## AVAILABLE RECORDS
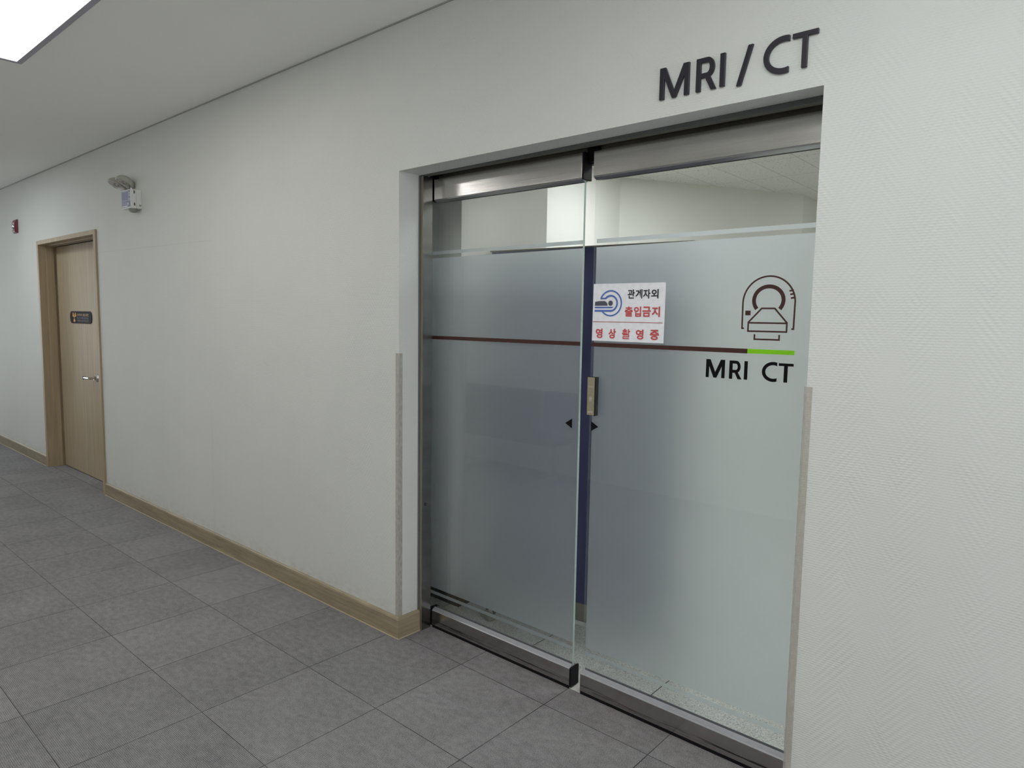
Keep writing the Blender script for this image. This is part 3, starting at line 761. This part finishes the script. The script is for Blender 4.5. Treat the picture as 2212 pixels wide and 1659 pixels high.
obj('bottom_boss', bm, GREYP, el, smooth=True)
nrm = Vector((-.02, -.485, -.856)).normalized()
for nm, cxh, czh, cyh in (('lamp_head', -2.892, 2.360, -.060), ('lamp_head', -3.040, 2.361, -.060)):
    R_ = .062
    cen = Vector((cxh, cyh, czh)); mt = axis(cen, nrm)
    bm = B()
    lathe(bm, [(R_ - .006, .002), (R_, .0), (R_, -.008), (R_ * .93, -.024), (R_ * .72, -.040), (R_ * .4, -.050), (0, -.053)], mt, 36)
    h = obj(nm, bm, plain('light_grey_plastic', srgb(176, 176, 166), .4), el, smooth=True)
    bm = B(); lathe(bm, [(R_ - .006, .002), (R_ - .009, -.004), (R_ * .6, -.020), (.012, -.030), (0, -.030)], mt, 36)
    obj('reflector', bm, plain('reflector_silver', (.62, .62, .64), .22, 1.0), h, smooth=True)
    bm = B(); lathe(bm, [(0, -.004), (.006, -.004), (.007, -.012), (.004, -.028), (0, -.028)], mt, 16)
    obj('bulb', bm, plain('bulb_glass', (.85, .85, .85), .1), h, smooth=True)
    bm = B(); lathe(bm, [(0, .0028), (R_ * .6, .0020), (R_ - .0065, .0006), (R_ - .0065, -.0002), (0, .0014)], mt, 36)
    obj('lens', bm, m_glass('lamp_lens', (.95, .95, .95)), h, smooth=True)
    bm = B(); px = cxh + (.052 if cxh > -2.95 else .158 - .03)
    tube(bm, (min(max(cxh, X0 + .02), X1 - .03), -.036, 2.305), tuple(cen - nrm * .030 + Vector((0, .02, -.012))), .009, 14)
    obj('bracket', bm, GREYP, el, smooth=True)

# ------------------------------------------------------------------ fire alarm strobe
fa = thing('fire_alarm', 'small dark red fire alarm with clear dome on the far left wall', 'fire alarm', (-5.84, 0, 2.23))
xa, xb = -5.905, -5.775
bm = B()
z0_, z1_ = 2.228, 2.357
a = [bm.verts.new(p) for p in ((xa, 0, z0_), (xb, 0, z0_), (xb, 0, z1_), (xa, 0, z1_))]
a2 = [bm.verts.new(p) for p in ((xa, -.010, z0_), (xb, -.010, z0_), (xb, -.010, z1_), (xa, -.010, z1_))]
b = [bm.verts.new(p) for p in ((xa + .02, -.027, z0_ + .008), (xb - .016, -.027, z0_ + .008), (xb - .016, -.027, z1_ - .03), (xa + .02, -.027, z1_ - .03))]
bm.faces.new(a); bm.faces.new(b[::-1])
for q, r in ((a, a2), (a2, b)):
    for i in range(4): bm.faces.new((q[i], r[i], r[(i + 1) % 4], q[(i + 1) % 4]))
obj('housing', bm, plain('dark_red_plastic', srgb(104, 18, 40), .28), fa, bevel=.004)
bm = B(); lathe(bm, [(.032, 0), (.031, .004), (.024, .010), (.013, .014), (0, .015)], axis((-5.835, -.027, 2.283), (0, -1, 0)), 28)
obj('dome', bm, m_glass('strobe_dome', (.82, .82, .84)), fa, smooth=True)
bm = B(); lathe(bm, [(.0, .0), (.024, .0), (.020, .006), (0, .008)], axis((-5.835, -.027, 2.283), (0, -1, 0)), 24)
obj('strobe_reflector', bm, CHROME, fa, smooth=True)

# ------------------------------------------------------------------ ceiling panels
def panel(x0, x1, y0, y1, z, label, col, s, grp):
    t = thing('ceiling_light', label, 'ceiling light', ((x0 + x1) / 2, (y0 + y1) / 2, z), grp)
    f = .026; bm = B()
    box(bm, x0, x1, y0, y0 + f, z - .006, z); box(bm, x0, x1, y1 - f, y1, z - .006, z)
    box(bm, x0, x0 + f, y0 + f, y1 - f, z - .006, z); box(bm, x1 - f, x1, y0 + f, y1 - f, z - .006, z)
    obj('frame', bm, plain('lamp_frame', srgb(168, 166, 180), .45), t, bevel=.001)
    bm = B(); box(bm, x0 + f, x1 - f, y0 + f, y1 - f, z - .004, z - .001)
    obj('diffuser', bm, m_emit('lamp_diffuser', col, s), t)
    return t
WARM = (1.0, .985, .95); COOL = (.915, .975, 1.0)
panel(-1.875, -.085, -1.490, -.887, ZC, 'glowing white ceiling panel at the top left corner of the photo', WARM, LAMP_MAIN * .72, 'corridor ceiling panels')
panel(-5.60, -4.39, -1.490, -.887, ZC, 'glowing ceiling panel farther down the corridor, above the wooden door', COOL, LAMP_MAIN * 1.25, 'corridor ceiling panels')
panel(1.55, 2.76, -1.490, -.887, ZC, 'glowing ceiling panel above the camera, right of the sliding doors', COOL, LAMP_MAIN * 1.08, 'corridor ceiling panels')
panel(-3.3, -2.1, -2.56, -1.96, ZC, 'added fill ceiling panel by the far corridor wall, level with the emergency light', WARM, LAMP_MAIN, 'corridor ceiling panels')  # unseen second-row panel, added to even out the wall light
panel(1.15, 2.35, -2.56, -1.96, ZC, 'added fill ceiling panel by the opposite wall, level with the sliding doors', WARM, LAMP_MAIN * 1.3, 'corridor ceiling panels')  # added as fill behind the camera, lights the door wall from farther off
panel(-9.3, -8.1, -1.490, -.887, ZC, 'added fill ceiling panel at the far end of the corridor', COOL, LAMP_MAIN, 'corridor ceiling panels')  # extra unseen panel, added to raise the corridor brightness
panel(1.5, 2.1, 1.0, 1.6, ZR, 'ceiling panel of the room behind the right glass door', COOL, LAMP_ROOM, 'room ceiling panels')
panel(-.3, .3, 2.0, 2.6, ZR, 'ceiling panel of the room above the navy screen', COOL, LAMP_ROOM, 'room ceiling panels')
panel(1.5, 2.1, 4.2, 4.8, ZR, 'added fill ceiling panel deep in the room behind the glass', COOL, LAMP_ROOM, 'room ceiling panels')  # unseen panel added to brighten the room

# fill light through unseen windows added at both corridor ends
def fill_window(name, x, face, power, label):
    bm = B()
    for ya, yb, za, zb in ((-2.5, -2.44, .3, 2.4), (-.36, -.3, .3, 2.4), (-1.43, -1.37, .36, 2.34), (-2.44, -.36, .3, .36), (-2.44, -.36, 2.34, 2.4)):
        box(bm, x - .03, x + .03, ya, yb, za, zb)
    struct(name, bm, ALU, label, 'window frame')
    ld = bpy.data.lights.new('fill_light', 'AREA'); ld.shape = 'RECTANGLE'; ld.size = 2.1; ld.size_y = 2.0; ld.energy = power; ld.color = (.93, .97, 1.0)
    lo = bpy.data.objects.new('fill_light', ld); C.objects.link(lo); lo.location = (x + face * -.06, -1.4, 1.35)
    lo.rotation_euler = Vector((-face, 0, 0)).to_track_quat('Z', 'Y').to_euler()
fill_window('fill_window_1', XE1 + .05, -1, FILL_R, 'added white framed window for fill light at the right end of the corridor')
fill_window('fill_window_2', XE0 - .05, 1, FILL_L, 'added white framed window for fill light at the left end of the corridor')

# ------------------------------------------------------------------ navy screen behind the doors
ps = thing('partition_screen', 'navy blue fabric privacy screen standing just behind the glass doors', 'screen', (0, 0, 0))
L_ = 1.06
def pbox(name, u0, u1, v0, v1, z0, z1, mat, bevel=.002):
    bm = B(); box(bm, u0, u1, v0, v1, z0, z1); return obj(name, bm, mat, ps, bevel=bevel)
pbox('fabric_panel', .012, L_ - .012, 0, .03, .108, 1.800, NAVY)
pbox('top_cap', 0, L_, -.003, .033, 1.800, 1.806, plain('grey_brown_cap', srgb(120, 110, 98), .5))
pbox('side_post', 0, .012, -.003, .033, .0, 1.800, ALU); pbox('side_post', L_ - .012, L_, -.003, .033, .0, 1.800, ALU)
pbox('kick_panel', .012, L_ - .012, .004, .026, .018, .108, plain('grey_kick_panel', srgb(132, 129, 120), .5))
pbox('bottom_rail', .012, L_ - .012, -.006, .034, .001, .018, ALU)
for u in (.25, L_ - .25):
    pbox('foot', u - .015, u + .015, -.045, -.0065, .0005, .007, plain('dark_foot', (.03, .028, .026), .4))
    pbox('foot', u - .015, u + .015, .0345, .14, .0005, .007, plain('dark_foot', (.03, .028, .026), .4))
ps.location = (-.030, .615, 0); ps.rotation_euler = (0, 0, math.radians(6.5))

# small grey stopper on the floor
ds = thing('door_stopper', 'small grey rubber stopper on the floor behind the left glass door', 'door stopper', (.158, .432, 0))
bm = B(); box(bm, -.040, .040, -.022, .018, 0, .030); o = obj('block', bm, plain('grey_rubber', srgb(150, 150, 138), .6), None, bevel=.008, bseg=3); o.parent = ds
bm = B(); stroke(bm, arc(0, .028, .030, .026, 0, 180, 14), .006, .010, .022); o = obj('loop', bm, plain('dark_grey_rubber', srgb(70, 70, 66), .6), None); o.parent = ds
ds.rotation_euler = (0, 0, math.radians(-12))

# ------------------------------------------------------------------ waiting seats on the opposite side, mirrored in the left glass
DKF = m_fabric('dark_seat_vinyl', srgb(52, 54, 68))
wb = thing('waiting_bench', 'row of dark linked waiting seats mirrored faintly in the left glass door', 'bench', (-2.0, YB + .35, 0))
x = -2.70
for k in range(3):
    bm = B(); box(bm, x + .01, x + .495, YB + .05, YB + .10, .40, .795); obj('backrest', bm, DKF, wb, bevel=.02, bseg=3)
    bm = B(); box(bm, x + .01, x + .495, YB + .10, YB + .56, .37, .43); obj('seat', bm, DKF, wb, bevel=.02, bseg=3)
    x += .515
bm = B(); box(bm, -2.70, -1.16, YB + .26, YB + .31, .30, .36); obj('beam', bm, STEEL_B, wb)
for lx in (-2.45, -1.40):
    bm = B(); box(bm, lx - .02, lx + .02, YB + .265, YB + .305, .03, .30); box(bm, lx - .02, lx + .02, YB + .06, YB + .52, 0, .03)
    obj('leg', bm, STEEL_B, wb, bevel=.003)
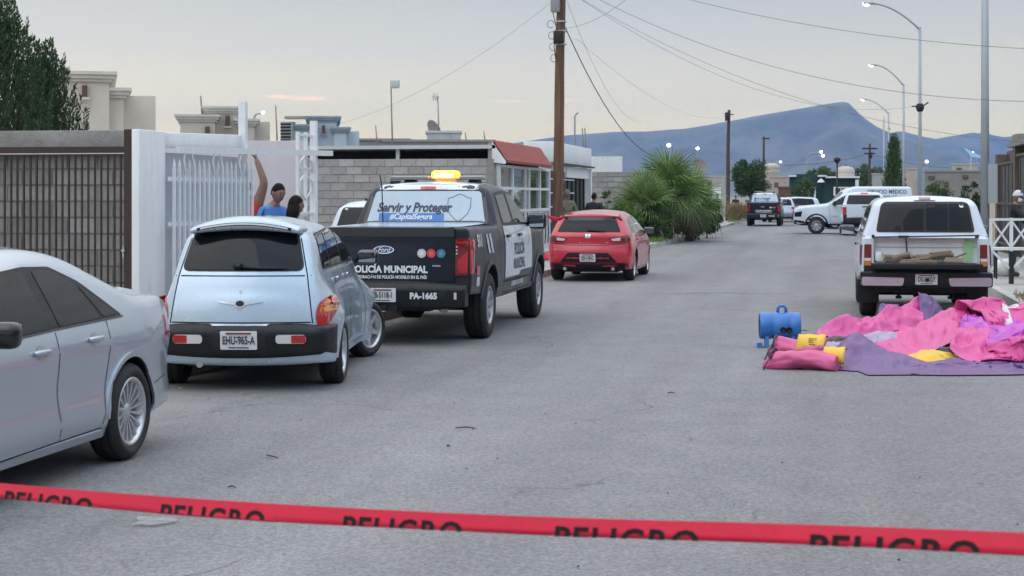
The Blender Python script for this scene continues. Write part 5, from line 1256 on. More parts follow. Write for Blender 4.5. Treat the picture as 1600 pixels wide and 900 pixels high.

## EXERCISE AIM
State, as a number only, how many lines in the entries include "high".

## SOLUTION TO THE EXERCISE
2